Игорь Николаевич Камбулов, начальник комплексной экспедиции при Институте атомной энергии им. И. В. Курчатова:
"Наша экспедиция работает на Чернобыльской АЭС с 1988 года. Мы выполняем не только научные исследования, но и строительно-монтажные работы. Занимаемся четвертым блоком. Перед нами была поставлена конкретная задача: определить - где топливо, сколько его, в каком оно состоянии? Но для того, чтобы узнать это, надо максимально близко подойти к шахте, установить датчики, провести измерения. Поэтому мы начали готовить помещения, в которых могли бы долго вертеться люди. Пахали мы и пашем как лошади. Возьмем машинный зал четвертого блока. Это была страшная радиоактивная помойка. В 1986 году туда нельзя было подойти. Мы расчистили зал, укрепили порушенную стену. Разобрали завал, в котором порядка тысячи кубометров всякой гадости…

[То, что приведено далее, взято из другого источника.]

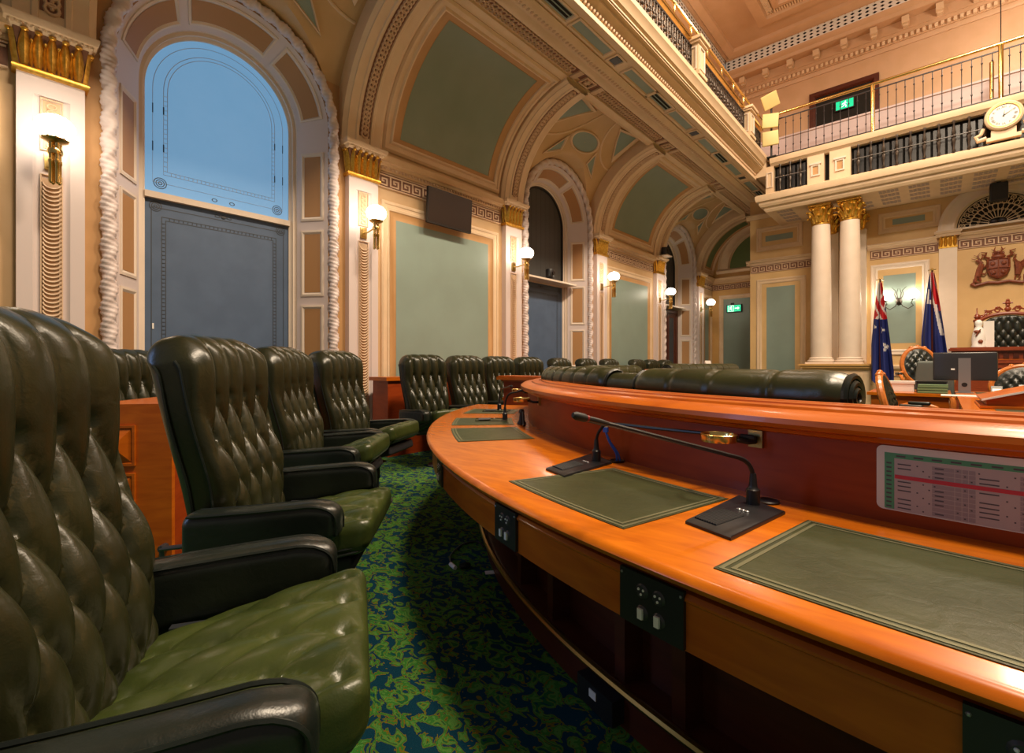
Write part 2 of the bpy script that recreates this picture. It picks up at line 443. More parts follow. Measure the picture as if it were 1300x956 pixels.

У нас просто не было иного выхода - ведь наши люди должны были там работать. Чтобы не пережигать людей, мы вынуждены чистить помещения. Наша проходка за смену в лучшем случае - один метр. В худшем - 150 миллиметров. Люди работают постоянно. Разрешенная норма облучения - до одного бэра в день, мы установили 0,3. Исходя из этих норм и работаем.
Что такое подготовить помещения? Это значит, что вы гоняете туда триста - четыреста человек за сутки в две-три смены - и так два месяца без выходных.
Вот и получается, что чистенькой научной работы у нас нет, а есть ломовая, черная работа. Для того чтобы пробурить одну скважину и заглянуть в реактор, сотни людей работают в течение нескольких месяцев. Это сотни тонн свинца, сотни тонн металлоконструкций.
БЩУ-4, в котором разыгрывалась чернобыльская трагедия, был в 1986 году недоступен. Сейчас это для нас авенида, зона отдыха. Мы уже побывали в самой шахте. Все, что осталось от кладки, ваш покорный слуга видел своими глазами. Близко, очень близко. Сейчас мы проникли в шахту на всех доступных отметках. Все, что лежит под "Еленой" - верхней крышкой, - и вплоть до бассейна барботера, мы примерно представляем. Мы сделали отверстия у основания шахты. Нас интересует сохранность конструкций в активной зоне - ведь никакая фотосъемка не может дать полного представления, особенно проведенная широкоугольным объективом, искажающим масштабы.